Given instruction =>
Return exactly and only these lines: the first of the listing through the one containing "161.0), 5000, CY, 0.0)".

Given data =>
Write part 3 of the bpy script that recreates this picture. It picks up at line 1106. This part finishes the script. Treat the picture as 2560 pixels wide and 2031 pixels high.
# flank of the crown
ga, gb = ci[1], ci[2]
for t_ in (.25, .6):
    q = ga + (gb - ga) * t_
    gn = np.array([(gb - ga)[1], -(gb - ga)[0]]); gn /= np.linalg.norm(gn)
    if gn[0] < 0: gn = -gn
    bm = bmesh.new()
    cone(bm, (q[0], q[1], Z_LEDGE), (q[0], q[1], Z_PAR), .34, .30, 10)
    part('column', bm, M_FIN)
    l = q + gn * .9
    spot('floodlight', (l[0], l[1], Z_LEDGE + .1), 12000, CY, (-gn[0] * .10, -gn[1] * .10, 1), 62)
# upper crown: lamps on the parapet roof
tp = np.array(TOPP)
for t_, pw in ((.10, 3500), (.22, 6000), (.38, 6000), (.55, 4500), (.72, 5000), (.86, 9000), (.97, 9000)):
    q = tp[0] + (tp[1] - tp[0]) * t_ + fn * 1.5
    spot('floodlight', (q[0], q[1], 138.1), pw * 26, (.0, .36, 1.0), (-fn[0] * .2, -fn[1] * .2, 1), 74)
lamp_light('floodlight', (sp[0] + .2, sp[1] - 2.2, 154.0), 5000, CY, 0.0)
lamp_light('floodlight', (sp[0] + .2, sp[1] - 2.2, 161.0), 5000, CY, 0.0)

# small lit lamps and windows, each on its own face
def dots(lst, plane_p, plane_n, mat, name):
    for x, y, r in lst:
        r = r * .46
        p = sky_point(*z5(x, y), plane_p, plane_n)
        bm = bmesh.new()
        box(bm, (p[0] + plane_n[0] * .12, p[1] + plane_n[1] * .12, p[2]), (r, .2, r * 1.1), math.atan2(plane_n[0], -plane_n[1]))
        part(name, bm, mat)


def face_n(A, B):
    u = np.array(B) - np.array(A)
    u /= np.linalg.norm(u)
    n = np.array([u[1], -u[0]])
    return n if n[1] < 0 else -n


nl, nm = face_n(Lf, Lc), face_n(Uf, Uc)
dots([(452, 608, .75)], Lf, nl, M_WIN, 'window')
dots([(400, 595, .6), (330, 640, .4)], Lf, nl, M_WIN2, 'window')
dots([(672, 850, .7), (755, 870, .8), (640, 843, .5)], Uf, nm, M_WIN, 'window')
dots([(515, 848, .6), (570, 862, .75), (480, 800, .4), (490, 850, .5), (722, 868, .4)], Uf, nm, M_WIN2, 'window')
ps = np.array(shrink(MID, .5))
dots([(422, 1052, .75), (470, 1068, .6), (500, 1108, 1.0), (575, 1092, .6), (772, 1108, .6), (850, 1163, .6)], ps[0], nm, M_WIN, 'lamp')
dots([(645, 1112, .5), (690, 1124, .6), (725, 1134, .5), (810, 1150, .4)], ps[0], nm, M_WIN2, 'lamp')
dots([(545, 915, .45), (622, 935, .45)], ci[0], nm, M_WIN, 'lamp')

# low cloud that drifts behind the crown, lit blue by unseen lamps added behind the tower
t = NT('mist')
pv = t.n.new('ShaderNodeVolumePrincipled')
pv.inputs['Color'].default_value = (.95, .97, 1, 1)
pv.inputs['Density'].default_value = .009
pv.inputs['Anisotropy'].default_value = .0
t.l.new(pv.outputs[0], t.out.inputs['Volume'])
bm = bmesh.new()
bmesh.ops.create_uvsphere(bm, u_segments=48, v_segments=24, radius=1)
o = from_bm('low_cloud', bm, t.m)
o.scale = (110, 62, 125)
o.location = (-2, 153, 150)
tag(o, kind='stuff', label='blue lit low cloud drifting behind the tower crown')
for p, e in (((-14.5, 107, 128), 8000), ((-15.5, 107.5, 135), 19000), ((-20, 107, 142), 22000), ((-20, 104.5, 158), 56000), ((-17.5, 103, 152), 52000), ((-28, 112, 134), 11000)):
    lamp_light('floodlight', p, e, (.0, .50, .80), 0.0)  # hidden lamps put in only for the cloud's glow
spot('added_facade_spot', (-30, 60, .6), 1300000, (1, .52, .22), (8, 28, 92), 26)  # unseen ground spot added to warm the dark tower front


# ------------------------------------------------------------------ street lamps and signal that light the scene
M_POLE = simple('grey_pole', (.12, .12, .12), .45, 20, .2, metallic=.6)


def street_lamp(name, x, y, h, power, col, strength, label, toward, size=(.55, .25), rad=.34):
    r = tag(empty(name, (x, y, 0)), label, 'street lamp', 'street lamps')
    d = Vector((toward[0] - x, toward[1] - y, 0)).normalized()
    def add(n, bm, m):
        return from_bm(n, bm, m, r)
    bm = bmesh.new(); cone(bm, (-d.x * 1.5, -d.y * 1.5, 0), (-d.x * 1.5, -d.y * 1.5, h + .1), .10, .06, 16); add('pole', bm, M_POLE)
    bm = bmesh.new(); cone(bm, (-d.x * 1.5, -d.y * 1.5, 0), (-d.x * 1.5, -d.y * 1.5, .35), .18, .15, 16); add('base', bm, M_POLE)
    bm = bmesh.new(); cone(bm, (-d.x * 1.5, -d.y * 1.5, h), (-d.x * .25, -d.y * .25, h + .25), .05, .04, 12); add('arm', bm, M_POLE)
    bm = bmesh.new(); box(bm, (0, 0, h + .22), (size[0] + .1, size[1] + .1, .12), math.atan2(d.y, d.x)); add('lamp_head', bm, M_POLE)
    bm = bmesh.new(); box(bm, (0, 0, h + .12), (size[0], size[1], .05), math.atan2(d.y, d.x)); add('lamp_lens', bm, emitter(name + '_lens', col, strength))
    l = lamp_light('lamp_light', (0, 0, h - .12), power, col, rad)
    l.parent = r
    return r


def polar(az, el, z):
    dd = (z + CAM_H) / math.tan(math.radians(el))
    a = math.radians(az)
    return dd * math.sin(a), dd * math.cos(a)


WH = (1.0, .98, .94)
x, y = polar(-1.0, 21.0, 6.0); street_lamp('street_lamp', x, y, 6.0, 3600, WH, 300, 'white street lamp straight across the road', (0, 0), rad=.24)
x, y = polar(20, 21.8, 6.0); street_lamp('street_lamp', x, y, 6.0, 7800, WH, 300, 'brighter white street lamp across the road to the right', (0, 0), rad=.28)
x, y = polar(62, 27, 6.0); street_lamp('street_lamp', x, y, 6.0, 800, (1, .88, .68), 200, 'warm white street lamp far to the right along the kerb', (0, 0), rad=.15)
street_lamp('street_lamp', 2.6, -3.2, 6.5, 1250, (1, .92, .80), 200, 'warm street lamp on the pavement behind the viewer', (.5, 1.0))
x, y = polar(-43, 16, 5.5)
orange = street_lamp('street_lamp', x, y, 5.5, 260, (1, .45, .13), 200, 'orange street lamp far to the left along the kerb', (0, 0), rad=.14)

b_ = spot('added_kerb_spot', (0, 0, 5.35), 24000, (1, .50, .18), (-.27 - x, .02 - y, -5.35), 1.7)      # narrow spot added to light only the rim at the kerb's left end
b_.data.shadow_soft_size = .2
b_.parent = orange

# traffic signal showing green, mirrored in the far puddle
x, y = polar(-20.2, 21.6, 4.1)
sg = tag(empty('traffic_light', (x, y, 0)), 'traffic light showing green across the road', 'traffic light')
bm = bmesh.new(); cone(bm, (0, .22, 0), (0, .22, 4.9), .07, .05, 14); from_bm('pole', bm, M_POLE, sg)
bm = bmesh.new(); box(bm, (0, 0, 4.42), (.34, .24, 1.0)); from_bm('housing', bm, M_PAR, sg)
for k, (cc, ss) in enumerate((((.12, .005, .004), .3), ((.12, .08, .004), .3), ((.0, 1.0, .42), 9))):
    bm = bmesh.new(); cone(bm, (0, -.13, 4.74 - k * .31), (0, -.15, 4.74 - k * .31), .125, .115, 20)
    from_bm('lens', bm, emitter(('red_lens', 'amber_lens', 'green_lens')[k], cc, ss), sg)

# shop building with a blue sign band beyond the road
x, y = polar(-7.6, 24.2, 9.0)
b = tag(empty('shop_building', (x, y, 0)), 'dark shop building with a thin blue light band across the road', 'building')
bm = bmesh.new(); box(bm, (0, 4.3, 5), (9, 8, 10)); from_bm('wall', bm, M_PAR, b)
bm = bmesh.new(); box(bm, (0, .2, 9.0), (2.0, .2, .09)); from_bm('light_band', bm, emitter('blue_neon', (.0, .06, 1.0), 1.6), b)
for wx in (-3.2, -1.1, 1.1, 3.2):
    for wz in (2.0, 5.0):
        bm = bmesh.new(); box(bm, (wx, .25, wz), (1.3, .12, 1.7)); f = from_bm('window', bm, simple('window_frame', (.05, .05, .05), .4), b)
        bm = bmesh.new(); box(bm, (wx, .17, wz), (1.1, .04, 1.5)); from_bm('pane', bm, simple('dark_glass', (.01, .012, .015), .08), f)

Problem solution =>
Write part 3 of the bpy script that recreates this picture. It picks up at line 1106. This part finishes the script. Treat the picture as 2560 pixels wide and 2031 pixels high.
# flank of the crown
ga, gb = ci[1], ci[2]
for t_ in (.25, .6):
    q = ga + (gb - ga) * t_
    gn = np.array([(gb - ga)[1], -(gb - ga)[0]]); gn /= np.linalg.norm(gn)
    if gn[0] < 0: gn = -gn
    bm = bmesh.new()
    cone(bm, (q[0], q[1], Z_LEDGE), (q[0], q[1], Z_PAR), .34, .30, 10)
    part('column', bm, M_FIN)
    l = q + gn * .9
    spot('floodlight', (l[0], l[1], Z_LEDGE + .1), 12000, CY, (-gn[0] * .10, -gn[1] * .10, 1), 62)
# upper crown: lamps on the parapet roof
tp = np.array(TOPP)
for t_, pw in ((.10, 3500), (.22, 6000), (.38, 6000), (.55, 4500), (.72, 5000), (.86, 9000), (.97, 9000)):
    q = tp[0] + (tp[1] - tp[0]) * t_ + fn * 1.5
    spot('floodlight', (q[0], q[1], 138.1), pw * 26, (.0, .36, 1.0), (-fn[0] * .2, -fn[1] * .2, 1), 74)
lamp_light('floodlight', (sp[0] + .2, sp[1] - 2.2, 154.0), 5000, CY, 0.0)
lamp_light('floodlight', (sp[0] + .2, sp[1] - 2.2, 161.0), 5000, CY, 0.0)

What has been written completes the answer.